### [SUPPLIED ENTRIES]

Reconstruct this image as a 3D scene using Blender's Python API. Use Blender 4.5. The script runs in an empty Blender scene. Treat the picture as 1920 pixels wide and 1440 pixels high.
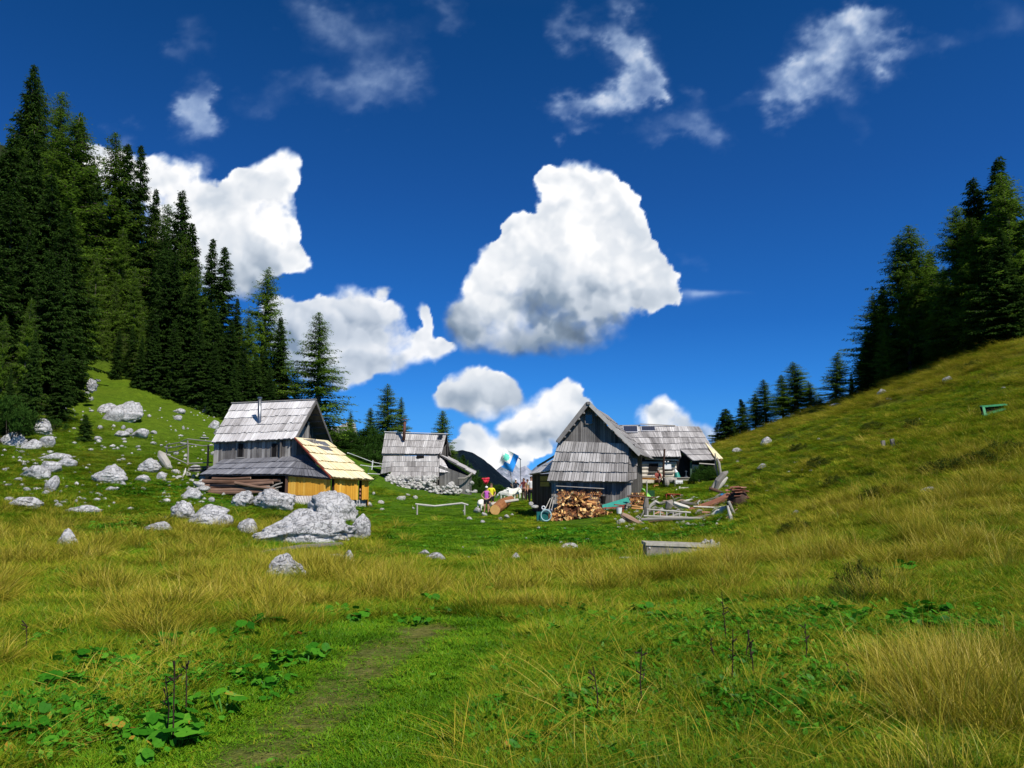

--

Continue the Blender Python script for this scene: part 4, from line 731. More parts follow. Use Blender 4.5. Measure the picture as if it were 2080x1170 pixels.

...

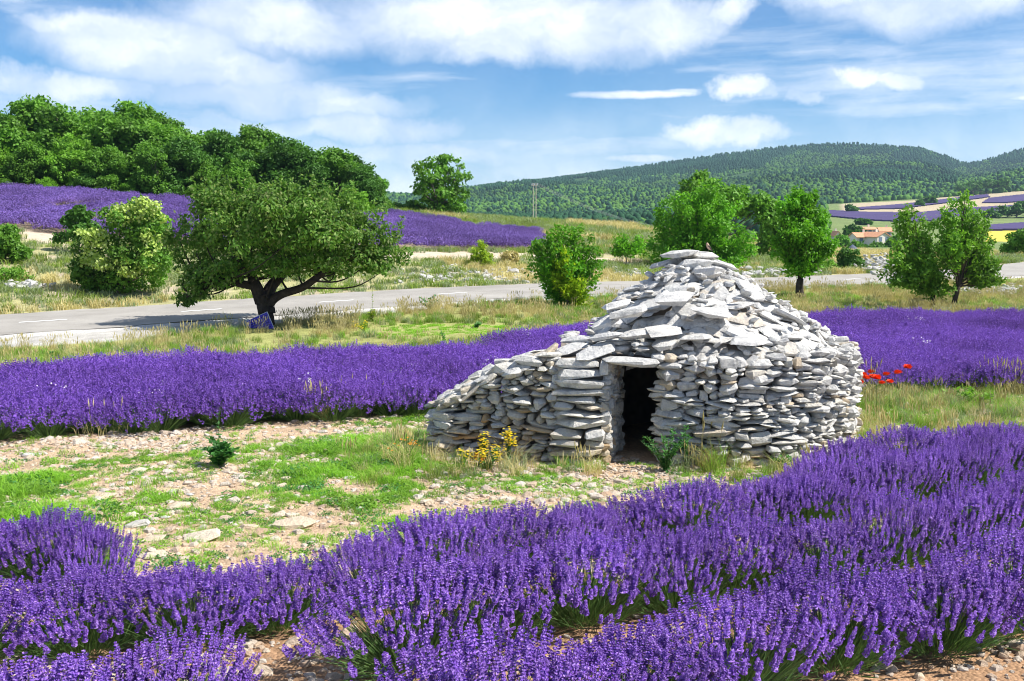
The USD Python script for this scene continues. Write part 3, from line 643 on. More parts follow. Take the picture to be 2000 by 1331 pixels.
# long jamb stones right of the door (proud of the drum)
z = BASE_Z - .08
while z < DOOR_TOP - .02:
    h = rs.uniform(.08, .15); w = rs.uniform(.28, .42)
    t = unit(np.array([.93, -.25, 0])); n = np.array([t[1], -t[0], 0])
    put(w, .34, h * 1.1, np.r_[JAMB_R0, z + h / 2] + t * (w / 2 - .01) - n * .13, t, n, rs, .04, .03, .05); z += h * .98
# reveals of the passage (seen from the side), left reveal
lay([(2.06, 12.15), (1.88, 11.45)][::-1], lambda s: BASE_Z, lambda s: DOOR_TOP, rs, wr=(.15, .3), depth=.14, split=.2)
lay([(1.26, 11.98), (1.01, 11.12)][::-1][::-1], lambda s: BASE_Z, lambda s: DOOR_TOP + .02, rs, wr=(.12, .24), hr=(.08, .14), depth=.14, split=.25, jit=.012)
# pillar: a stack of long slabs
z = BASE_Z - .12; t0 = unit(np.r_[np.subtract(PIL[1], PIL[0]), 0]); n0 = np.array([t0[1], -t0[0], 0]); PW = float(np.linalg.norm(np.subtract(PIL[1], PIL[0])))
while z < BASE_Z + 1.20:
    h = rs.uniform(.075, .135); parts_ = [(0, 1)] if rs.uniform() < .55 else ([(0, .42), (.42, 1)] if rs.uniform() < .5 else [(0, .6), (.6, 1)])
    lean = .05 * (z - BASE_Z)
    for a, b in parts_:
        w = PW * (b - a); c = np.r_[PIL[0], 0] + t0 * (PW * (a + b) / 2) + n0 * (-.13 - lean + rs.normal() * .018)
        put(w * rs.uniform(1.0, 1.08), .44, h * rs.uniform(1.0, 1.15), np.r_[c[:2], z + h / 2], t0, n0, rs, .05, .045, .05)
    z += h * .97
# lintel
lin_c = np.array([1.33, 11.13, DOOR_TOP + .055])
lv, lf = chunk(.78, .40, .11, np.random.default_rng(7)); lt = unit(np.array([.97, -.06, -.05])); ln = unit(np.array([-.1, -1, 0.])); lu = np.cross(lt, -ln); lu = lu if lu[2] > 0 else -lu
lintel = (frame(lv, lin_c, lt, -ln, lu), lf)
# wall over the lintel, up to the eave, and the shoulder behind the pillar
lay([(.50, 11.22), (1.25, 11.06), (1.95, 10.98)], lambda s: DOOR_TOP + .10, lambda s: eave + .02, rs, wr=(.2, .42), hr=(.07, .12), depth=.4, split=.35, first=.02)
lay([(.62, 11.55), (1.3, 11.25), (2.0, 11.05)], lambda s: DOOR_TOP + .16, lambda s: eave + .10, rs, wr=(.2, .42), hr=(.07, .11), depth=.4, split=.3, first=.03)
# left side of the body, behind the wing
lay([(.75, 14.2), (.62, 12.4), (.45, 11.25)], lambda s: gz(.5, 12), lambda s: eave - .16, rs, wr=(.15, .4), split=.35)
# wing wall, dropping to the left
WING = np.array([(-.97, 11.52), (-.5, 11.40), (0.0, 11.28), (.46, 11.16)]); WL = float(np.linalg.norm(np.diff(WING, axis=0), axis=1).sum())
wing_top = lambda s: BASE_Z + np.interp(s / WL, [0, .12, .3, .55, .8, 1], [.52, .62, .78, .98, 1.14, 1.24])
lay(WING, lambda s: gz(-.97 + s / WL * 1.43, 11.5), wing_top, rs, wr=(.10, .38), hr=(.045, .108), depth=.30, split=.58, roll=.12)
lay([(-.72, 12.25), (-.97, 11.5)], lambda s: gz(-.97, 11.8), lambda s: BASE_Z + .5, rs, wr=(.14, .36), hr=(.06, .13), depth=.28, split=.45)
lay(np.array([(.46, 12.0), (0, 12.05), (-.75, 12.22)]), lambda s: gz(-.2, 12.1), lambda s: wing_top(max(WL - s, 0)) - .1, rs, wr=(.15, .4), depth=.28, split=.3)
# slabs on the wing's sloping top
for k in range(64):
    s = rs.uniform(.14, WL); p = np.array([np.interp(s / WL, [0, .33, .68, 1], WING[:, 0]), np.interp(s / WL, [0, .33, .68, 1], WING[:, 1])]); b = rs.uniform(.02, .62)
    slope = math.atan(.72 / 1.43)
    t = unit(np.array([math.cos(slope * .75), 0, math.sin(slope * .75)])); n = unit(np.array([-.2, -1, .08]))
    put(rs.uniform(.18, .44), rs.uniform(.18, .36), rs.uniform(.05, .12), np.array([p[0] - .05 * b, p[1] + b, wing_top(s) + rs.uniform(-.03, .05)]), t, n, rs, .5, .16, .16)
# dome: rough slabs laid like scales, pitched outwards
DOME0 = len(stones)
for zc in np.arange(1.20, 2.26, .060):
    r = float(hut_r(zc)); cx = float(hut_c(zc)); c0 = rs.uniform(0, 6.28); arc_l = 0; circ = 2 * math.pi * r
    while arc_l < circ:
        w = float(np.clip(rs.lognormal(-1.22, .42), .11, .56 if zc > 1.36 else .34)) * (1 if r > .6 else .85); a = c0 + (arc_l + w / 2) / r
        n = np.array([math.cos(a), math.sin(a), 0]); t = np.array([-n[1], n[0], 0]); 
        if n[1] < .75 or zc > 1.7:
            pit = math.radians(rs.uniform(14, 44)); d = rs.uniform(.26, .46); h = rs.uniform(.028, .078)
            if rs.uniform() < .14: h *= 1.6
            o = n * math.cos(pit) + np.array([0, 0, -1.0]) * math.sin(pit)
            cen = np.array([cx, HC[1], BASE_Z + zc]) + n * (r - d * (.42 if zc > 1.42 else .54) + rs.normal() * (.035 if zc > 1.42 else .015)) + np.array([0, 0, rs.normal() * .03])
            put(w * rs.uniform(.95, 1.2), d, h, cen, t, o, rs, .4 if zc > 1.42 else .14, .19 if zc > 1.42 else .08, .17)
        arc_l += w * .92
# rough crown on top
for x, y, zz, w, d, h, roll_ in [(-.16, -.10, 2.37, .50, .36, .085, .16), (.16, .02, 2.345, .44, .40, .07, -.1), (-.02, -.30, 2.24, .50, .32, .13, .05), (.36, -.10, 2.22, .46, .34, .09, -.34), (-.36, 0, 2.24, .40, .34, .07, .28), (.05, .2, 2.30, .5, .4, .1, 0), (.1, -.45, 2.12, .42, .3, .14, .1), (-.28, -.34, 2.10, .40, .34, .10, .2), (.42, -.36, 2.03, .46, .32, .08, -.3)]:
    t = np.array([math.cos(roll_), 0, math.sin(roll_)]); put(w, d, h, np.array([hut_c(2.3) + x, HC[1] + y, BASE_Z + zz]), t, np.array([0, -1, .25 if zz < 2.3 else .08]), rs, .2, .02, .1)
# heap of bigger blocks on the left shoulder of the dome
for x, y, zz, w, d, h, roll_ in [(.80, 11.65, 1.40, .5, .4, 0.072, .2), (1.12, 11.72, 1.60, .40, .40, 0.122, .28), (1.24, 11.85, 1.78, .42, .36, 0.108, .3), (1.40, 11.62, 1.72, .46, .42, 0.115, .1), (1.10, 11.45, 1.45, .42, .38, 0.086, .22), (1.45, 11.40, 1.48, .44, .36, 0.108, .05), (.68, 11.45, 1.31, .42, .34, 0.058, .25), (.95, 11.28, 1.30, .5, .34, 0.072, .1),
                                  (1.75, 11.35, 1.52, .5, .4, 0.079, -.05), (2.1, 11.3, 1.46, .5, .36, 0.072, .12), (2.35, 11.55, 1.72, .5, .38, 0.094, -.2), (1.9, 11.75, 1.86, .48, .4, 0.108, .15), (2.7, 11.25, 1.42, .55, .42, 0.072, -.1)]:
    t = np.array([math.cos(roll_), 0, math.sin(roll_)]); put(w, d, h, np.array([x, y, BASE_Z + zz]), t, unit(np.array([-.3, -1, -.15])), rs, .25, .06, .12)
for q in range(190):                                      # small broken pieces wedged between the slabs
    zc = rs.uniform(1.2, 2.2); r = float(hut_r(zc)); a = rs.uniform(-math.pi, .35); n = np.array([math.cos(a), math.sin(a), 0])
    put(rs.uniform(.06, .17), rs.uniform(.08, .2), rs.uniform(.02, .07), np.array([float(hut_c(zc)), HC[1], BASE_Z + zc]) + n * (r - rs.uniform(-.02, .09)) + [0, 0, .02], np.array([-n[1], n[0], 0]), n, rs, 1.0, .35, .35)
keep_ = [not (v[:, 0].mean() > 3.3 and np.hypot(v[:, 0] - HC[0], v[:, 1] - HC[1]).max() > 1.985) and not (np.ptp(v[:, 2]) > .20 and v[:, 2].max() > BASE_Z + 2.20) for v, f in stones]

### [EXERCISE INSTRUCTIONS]
Filter out all lines lacking the word "scene" and copy the rest.

### [TASK OUTPUT]
Reconstruct this image as a 3D scene using Blender's Python API. Use Blender 4.5. The script runs in an empty Blender scene. Treat the picture as 1920 pixels wide and 1440 pixels high.
Continue the Blender Python script for this scene: part 4, from line 731. More parts follow. Use Blender 4.5. Measure the picture as if it were 2080x1170 pixels.
The USD Python script for this scene continues. Write part 3, from line 643 on. More parts follow. Take the picture to be 2000 by 1331 pixels.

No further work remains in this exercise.